著者は、メリルリンチ日本証券 1986年東京大学農学部卒業

2008年は米国サブプライムローン問題をきっかけに、世界の株式市場は大暴落した。原油や穀物などの価格も史上最高値を更新した後に急落した。いっぽう、家計の所得が伸び悩んでいるのは中国などとの競争激化の影響が大きい。このように経済のグローバル化は、日本の地方で生活している人たちにもけっして無縁ではない。

最近値動きが大きかった原油、食品、株式、債券、不動産などの保有や取引状況を明らかにし、今後どのような投資が望ましいかを指南するのが本書の目的であるという。

株については、外国人投資家の日本株売買シェアは6~7割であり、日本株は外国人投資家の売買次第である。投資信託は、世界的な株価下落や円高によって、基準価格が下落したものが多い。しかし、現在のような混乱期に投資すれば将来報われる可能性は高いと著者は言う。ただ、証券会社の立場からの発言のようで、投資信託で大損した投資家はそれどころではないだろう。

「銀行や保険会社に預けられた資金はどこへ行くのか」では、郵政民営化後もゆうちょもかんぽも国債中心の資産構成である。銀行は貸付金が5割、国債は1割である。生保の運用のうち国債は2割である。
いっぽう2008年3月末で普通国債残高542兆円の所有者別内訳は、銀行等4割、生損保2割、公的年金1割、日本銀行1割、海外7%、家計5%などとなっている。

国の会計は一般会計以外に特別会計があり、特別会計の資産と負債の差額は「埋蔵金」と呼ばれ、その有無や規模が大きな政策論争になっている。埋蔵金論争の火付け役になったのが、東洋大の高橋教授である。

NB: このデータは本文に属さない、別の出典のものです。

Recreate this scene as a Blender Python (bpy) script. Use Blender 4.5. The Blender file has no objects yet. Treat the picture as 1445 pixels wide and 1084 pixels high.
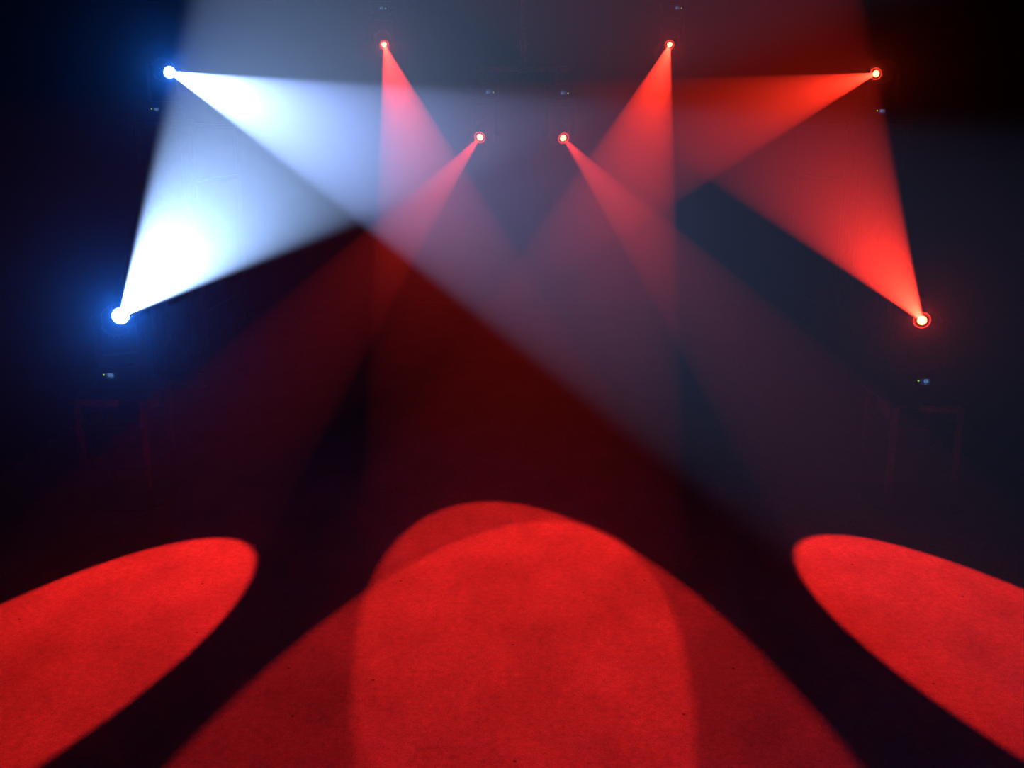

年金制度改革については、経済成長は想定を下回り、少子高齢化ペースは上回っているため、さらなる改革が求められている。2004年の年金制度改革で年金保険料は2017年までに段階的に引き上げられた後、固定化されることになっている。全国民共通の基礎年金(国民年金)の国庫負担割合は、現在3分の1である。2008年5月に社会保障国民会議は、基礎年金を全額税方式に移行した場合、2009年の消費税率は9.5~18%になるとの試算を発表した。麻生首相は、日本経済の景気回復後、消費税率を10%に引き上げて、基礎年金を全額税負担にするのが持論である。

不動産市場も株式同様、外国人投資家の影響度が増している。サブプライムローン問題が深刻化し、海外金融機関が日本向け不動産融資を絞ると、日本の新興不動産企業が相次いで倒産した。もっとも、姉歯耐震強度偽装事件をきっかけとした建築基準法改正によって住宅着工件数が大幅に落ち込んだことも景気の悪化に影響した。

人口が減少している日本では、外国人観光客の誘致と移民の解禁が課題である。2008年10月、政府は観光立国推進のために、観光庁を創設した。日本は移民を早く解禁しないと、世界的な人材獲得競争にも負けてしまう。いまでも優秀な中国人や韓国人は、皆欧米に留学している。

経済や金融のグローバル化の流れは変わらない。逆に言えば、いまこそ世界に飛躍するチャンスであると著者は書いている。